## Task to complete
Return the full material exactly.

## Supplied data
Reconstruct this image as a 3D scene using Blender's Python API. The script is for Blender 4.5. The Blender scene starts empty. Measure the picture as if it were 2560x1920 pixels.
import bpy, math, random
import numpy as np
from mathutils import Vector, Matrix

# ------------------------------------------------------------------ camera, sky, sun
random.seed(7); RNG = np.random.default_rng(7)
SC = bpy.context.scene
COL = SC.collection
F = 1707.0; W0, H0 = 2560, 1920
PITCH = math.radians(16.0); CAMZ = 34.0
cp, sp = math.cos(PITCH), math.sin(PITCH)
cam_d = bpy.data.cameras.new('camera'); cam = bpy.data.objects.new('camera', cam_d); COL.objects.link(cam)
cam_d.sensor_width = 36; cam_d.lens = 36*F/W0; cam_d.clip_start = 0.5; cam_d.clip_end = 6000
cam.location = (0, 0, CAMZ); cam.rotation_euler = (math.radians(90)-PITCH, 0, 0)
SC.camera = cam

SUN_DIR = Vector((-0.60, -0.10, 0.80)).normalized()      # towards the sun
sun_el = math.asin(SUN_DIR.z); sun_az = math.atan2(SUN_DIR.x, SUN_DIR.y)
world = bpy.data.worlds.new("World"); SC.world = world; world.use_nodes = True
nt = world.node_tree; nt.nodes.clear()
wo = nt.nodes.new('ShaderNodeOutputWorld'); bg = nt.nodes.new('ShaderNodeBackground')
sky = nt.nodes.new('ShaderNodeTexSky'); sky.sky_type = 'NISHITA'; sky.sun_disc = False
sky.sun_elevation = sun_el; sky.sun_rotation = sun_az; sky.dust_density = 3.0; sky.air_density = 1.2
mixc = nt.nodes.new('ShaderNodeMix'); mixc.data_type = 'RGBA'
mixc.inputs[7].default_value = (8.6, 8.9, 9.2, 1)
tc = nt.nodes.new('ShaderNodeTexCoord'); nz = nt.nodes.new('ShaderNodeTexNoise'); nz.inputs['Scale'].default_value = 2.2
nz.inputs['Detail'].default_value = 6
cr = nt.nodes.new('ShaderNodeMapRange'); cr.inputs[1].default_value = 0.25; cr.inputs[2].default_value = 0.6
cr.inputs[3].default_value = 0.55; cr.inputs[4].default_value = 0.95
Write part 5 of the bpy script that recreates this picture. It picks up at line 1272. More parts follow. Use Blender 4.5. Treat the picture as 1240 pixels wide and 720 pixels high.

## Written solution
Reconstruct this image as a 3D scene using Blender's Python API. The script is for Blender 4.5. The Blender scene starts empty. Measure the picture as if it were 2560x1920 pixels.
import bpy, math, random
import numpy as np
from mathutils import Vector, Matrix

# ------------------------------------------------------------------ camera, sky, sun
random.seed(7); RNG = np.random.default_rng(7)
SC = bpy.context.scene
COL = SC.collection
F = 1707.0; W0, H0 = 2560, 1920
PITCH = math.radians(16.0); CAMZ = 34.0
cp, sp = math.cos(PITCH), math.sin(PITCH)
cam_d = bpy.data.cameras.new('camera'); cam = bpy.data.objects.new('camera', cam_d); COL.objects.link(cam)
cam_d.sensor_width = 36; cam_d.lens = 36*F/W0; cam_d.clip_start = 0.5; cam_d.clip_end = 6000
cam.location = (0, 0, CAMZ); cam.rotation_euler = (math.radians(90)-PITCH, 0, 0)
SC.camera = cam

SUN_DIR = Vector((-0.60, -0.10, 0.80)).normalized()      # towards the sun
sun_el = math.asin(SUN_DIR.z); sun_az = math.atan2(SUN_DIR.x, SUN_DIR.y)
world = bpy.data.worlds.new("World"); SC.world = world; world.use_nodes = True
nt = world.node_tree; nt.nodes.clear()
wo = nt.nodes.new('ShaderNodeOutputWorld'); bg = nt.nodes.new('ShaderNodeBackground')
sky = nt.nodes.new('ShaderNodeTexSky'); sky.sky_type = 'NISHITA'; sky.sun_disc = False
sky.sun_elevation = sun_el; sky.sun_rotation = sun_az; sky.dust_density = 3.0; sky.air_density = 1.2
mixc = nt.nodes.new('ShaderNodeMix'); mixc.data_type = 'RGBA'
mixc.inputs[7].default_value = (8.6, 8.9, 9.2, 1)
tc = nt.nodes.new('ShaderNodeTexCoord'); nz = nt.nodes.new('ShaderNodeTexNoise'); nz.inputs['Scale'].default_value = 2.2
nz.inputs['Detail'].default_value = 6
cr = nt.nodes.new('ShaderNodeMapRange'); cr.inputs[1].default_value = 0.25; cr.inputs[2].default_value = 0.6
cr.inputs[3].default_value = 0.55; cr.inputs[4].default_value = 0.95
Write part 5 of the bpy script that recreates this picture. It picks up at line 1272. More parts follow. Use Blender 4.5. Treat the picture as 1240 pixels wide and 720 pixels high.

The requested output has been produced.